Separate out the lines that hold "scene".

Available data ▸
------------

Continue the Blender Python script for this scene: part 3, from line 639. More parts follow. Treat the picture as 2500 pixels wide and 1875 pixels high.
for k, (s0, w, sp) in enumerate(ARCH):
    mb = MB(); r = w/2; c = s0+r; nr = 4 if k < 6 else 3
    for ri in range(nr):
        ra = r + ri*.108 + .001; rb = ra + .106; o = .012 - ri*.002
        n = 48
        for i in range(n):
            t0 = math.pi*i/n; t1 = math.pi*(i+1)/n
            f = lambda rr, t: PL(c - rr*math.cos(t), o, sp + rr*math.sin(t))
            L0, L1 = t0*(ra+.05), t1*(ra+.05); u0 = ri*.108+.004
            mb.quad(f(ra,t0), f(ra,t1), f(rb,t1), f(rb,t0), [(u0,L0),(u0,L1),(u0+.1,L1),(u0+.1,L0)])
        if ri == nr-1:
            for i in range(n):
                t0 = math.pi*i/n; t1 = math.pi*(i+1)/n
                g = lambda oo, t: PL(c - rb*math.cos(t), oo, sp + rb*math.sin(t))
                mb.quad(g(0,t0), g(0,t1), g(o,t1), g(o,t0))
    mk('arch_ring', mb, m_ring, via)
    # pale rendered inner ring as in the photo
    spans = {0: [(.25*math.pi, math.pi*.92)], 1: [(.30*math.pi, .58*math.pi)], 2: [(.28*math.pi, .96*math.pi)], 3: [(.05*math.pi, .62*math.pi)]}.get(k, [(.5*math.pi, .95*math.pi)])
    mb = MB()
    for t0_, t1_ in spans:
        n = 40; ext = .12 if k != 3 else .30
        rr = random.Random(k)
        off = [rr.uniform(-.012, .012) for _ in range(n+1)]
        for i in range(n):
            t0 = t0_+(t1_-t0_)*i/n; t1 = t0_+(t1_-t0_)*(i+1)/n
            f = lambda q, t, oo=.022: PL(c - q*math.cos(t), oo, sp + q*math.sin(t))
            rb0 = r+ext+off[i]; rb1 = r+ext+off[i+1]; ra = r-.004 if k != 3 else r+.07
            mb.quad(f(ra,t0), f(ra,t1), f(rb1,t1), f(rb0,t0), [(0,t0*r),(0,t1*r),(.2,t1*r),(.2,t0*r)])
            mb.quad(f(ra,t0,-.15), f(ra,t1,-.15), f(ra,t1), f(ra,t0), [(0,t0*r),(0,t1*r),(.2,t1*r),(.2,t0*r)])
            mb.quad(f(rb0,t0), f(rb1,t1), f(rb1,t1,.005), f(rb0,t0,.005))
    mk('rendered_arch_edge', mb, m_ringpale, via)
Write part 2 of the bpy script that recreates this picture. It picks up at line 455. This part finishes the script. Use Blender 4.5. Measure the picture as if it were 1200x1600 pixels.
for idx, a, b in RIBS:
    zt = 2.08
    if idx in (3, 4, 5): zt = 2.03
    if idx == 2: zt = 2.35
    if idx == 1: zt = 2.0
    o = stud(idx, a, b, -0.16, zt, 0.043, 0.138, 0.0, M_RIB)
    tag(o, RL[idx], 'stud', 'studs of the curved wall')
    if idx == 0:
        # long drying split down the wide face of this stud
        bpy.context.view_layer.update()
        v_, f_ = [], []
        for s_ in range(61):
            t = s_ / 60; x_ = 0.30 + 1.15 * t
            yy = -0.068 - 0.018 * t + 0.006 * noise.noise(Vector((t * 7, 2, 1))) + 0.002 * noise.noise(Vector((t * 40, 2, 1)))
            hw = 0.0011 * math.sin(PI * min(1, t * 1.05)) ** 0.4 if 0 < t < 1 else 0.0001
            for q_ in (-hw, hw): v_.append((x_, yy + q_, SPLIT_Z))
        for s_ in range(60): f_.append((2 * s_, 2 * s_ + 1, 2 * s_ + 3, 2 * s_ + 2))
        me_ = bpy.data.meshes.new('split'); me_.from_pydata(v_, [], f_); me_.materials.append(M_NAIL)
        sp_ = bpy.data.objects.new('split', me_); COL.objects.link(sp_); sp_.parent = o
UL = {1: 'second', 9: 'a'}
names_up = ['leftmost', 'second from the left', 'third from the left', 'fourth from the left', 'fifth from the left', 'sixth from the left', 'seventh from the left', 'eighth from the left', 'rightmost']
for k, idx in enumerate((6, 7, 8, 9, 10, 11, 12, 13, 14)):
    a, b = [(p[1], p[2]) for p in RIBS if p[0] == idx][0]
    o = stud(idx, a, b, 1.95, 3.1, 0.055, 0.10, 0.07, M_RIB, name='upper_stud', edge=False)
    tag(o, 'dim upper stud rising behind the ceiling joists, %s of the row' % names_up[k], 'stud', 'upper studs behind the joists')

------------

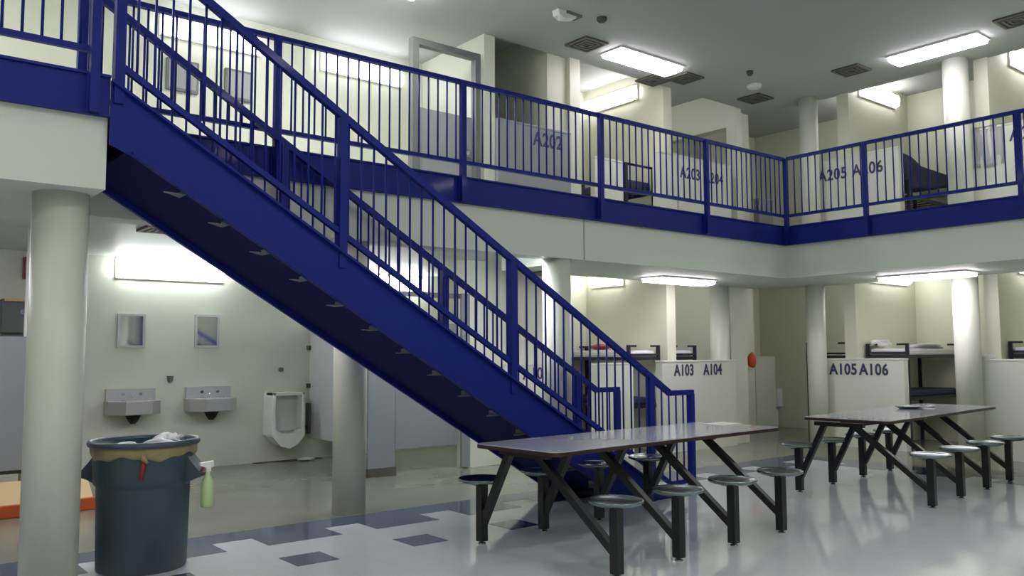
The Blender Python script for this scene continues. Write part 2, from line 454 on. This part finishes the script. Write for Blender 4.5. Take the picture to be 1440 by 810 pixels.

------------

Response to the task ▸
Continue the Blender Python script for this scene: part 3, from line 639. More parts follow. Treat the picture as 2500 pixels wide and 1875 pixels high.
The Blender Python script for this scene continues. Write part 2, from line 454 on. This part finishes the script. Write for Blender 4.5. Take the picture to be 1440 by 810 pixels.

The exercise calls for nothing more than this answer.